# [Exercise description]
Repeat all of the data precisely.

# [Dataset extract]
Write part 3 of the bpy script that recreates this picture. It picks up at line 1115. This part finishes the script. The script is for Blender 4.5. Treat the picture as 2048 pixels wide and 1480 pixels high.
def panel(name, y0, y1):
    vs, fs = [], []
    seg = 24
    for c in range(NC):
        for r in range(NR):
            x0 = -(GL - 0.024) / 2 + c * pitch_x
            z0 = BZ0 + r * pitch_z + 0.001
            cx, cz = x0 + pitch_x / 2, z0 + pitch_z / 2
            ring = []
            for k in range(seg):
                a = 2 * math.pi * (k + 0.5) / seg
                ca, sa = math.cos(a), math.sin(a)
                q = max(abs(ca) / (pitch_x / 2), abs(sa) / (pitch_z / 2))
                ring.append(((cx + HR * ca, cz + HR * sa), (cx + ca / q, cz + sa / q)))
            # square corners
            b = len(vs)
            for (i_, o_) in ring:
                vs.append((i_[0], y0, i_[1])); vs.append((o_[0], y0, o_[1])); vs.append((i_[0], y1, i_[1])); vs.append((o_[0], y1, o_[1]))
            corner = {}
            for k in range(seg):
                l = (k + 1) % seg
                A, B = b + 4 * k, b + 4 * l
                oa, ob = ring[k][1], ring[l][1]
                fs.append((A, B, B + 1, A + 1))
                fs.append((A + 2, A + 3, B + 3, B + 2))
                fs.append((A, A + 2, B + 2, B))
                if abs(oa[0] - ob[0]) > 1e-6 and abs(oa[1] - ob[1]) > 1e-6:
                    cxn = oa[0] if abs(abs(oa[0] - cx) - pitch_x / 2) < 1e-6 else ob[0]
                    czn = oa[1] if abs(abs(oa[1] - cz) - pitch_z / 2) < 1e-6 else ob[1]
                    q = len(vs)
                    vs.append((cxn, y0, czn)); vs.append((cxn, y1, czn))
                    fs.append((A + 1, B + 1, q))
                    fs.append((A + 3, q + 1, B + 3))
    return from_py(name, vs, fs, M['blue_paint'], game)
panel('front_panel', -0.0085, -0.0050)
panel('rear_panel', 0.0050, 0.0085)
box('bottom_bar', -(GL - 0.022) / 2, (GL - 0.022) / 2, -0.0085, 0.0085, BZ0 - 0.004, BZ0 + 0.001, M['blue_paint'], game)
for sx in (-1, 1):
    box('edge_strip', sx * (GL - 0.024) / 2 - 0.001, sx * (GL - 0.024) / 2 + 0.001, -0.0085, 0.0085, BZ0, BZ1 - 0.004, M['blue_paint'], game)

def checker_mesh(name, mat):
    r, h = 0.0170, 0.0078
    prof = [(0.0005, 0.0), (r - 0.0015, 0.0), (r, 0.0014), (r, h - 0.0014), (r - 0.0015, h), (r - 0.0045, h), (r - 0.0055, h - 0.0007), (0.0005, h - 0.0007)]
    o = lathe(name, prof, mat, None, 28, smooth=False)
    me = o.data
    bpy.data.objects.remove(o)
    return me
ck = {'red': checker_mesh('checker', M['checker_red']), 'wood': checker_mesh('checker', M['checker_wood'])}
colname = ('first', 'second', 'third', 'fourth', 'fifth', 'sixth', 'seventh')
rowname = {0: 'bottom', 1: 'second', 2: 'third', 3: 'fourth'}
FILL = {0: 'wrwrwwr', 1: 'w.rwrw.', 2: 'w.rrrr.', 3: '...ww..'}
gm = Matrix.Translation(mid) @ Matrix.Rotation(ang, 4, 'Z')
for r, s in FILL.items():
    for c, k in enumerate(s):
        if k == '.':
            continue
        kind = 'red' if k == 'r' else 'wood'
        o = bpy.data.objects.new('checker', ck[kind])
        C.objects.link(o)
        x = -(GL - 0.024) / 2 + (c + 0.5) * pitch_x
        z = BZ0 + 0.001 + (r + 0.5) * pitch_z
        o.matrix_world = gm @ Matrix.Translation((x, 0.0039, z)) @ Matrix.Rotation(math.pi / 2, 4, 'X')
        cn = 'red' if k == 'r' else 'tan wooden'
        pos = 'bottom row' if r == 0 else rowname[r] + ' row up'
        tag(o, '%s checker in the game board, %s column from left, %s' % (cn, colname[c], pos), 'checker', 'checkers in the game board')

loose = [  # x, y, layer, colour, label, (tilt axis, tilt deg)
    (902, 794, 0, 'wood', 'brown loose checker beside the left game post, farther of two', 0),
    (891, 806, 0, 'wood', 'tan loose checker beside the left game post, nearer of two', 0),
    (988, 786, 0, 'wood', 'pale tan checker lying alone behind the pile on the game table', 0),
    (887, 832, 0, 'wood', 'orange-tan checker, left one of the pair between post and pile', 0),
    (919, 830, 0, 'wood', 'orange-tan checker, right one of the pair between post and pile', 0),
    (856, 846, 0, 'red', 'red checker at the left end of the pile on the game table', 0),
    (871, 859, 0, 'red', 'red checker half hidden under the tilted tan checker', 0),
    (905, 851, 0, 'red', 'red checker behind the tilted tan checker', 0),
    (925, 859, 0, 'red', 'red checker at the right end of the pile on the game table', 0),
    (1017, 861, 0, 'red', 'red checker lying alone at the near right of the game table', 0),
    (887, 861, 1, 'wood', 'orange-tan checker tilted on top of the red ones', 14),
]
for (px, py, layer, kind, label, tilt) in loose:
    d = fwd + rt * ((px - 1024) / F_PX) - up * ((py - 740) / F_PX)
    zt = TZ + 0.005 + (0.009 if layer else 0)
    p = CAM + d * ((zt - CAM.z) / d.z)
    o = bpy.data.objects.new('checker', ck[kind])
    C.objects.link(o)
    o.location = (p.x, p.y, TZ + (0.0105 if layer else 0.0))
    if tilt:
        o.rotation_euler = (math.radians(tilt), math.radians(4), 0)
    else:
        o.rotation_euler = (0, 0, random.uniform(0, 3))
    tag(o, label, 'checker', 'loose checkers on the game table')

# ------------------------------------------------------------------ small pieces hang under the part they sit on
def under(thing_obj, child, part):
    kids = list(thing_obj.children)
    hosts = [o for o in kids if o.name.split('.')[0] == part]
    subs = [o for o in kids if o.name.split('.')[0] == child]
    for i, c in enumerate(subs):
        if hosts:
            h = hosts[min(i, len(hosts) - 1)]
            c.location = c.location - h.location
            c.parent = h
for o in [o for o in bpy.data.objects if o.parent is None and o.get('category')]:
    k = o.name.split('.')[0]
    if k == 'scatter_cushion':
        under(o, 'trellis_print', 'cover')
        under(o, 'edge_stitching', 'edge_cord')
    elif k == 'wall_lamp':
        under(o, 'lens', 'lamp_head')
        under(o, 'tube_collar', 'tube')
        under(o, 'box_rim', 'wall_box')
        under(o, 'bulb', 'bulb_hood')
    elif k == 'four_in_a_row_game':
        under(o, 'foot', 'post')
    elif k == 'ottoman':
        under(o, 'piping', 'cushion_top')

# [Reply to the exercise]
Write part 3 of the bpy script that recreates this picture. It picks up at line 1115. This part finishes the script. The script is for Blender 4.5. Treat the picture as 2048 pixels wide and 1480 pixels high.
def panel(name, y0, y1):
    vs, fs = [], []
    seg = 24
    for c in range(NC):
        for r in range(NR):
            x0 = -(GL - 0.024) / 2 + c * pitch_x
            z0 = BZ0 + r * pitch_z + 0.001
            cx, cz = x0 + pitch_x / 2, z0 + pitch_z / 2
            ring = []
            for k in range(seg):
                a = 2 * math.pi * (k + 0.5) / seg
                ca, sa = math.cos(a), math.sin(a)
                q = max(abs(ca) / (pitch_x / 2), abs(sa) / (pitch_z / 2))
                ring.append(((cx + HR * ca, cz + HR * sa), (cx + ca / q, cz + sa / q)))
            # square corners
            b = len(vs)
            for (i_, o_) in ring:
                vs.append((i_[0], y0, i_[1])); vs.append((o_[0], y0, o_[1])); vs.append((i_[0], y1, i_[1])); vs.append((o_[0], y1, o_[1]))
            corner = {}
            for k in range(seg):
                l = (k + 1) % seg
                A, B = b + 4 * k, b + 4 * l
                oa, ob = ring[k][1], ring[l][1]
                fs.append((A, B, B + 1, A + 1))
                fs.append((A + 2, A + 3, B + 3, B + 2))
                fs.append((A, A + 2, B + 2, B))
                if abs(oa[0] - ob[0]) > 1e-6 and abs(oa[1] - ob[1]) > 1e-6:
                    cxn = oa[0] if abs(abs(oa[0] - cx) - pitch_x / 2) < 1e-6 else ob[0]
                    czn = oa[1] if abs(abs(oa[1] - cz) - pitch_z / 2) < 1e-6 else ob[1]
                    q = len(vs)
                    vs.append((cxn, y0, czn)); vs.append((cxn, y1, czn))
                    fs.append((A + 1, B + 1, q))
                    fs.append((A + 3, q + 1, B + 3))
    return from_py(name, vs, fs, M['blue_paint'], game)
panel('front_panel', -0.0085, -0.0050)
panel('rear_panel', 0.0050, 0.0085)
box('bottom_bar', -(GL - 0.022) / 2, (GL - 0.022) / 2, -0.0085, 0.0085, BZ0 - 0.004, BZ0 + 0.001, M['blue_paint'], game)
for sx in (-1, 1):
    box('edge_strip', sx * (GL - 0.024) / 2 - 0.001, sx * (GL - 0.024) / 2 + 0.001, -0.0085, 0.0085, BZ0, BZ1 - 0.004, M['blue_paint'], game)

def checker_mesh(name, mat):
    r, h = 0.0170, 0.0078
    prof = [(0.0005, 0.0), (r - 0.0015, 0.0), (r, 0.0014), (r, h - 0.0014), (r - 0.0015, h), (r - 0.0045, h), (r - 0.0055, h - 0.0007), (0.0005, h - 0.0007)]
    o = lathe(name, prof, mat, None, 28, smooth=False)
    me = o.data
    bpy.data.objects.remove(o)
    return me
ck = {'red': checker_mesh('checker', M['checker_red']), 'wood': checker_mesh('checker', M['checker_wood'])}
colname = ('first', 'second', 'third', 'fourth', 'fifth', 'sixth', 'seventh')
rowname = {0: 'bottom', 1: 'second', 2: 'third', 3: 'fourth'}
FILL = {0: 'wrwrwwr', 1: 'w.rwrw.', 2: 'w.rrrr.', 3: '...ww..'}
gm = Matrix.Translation(mid) @ Matrix.Rotation(ang, 4, 'Z')
for r, s in FILL.items():
    for c, k in enumerate(s):
        if k == '.':
            continue
        kind = 'red' if k == 'r' else 'wood'
        o = bpy.data.objects.new('checker', ck[kind])
        C.objects.link(o)
        x = -(GL - 0.024) / 2 + (c + 0.5) * pitch_x
        z = BZ0 + 0.001 + (r + 0.5) * pitch_z
        o.matrix_world = gm @ Matrix.Translation((x, 0.0039, z)) @ Matrix.Rotation(math.pi / 2, 4, 'X')
        cn = 'red' if k == 'r' else 'tan wooden'
        pos = 'bottom row' if r == 0 else rowname[r] + ' row up'
        tag(o, '%s checker in the game board, %s column from left, %s' % (cn, colname[c], pos), 'checker', 'checkers in the game board')

loose = [  # x, y, layer, colour, label, (tilt axis, tilt deg)
    (902, 794, 0, 'wood', 'brown loose checker beside the left game post, farther of two', 0),
    (891, 806, 0, 'wood', 'tan loose checker beside the left game post, nearer of two', 0),
    (988, 786, 0, 'wood', 'pale tan checker lying alone behind the pile on the game table', 0),
    (887, 832, 0, 'wood', 'orange-tan checker, left one of the pair between post and pile', 0),
    (919, 830, 0, 'wood', 'orange-tan checker, right one of the pair between post and pile', 0),
    (856, 846, 0, 'red', 'red checker at the left end of the pile on the game table', 0),
    (871, 859, 0, 'red', 'red checker half hidden under the tilted tan checker', 0),
    (905, 851, 0, 'red', 'red checker behind the tilted tan checker', 0),
    (925, 859, 0, 'red', 'red checker at the right end of the pile on the game table', 0),
    (1017, 861, 0, 'red', 'red checker lying alone at the near right of the game table', 0),
    (887, 861, 1, 'wood', 'orange-tan checker tilted on top of the red ones', 14),
]
for (px, py, layer, kind, label, tilt) in loose:
    d = fwd + rt * ((px - 1024) / F_PX) - up * ((py - 740) / F_PX)
    zt = TZ + 0.005 + (0.009 if layer else 0)
    p = CAM + d * ((zt - CAM.z) / d.z)
    o = bpy.data.objects.new('checker', ck[kind])
    C.objects.link(o)
    o.location = (p.x, p.y, TZ + (0.0105 if layer else 0.0))
    if tilt:
        o.rotation_euler = (math.radians(tilt), math.radians(4), 0)
    else:
        o.rotation_euler = (0, 0, random.uniform(0, 3))
    tag(o, label, 'checker', 'loose checkers on the game table')

# ------------------------------------------------------------------ small pieces hang under the part they sit on
def under(thing_obj, child, part):
    kids = list(thing_obj.children)
    hosts = [o for o in kids if o.name.split('.')[0] == part]
    subs = [o for o in kids if o.name.split('.')[0] == child]
    for i, c in enumerate(subs):
        if hosts:
            h = hosts[min(i, len(hosts) - 1)]
            c.location = c.location - h.location
            c.parent = h
for o in [o for o in bpy.data.objects if o.parent is None and o.get('category')]:
    k = o.name.split('.')[0]
    if k == 'scatter_cushion':
        under(o, 'trellis_print', 'cover')
        under(o, 'edge_stitching', 'edge_cord')
    elif k == 'wall_lamp':
        under(o, 'lens', 'lamp_head')
        under(o, 'tube_collar', 'tube')
        under(o, 'box_rim', 'wall_box')
        under(o, 'bulb', 'bulb_hood')
    elif k == 'four_in_a_row_game':
        under(o, 'foot', 'post')
    elif k == 'ottoman':
        under(o, 'piping', 'cushion_top')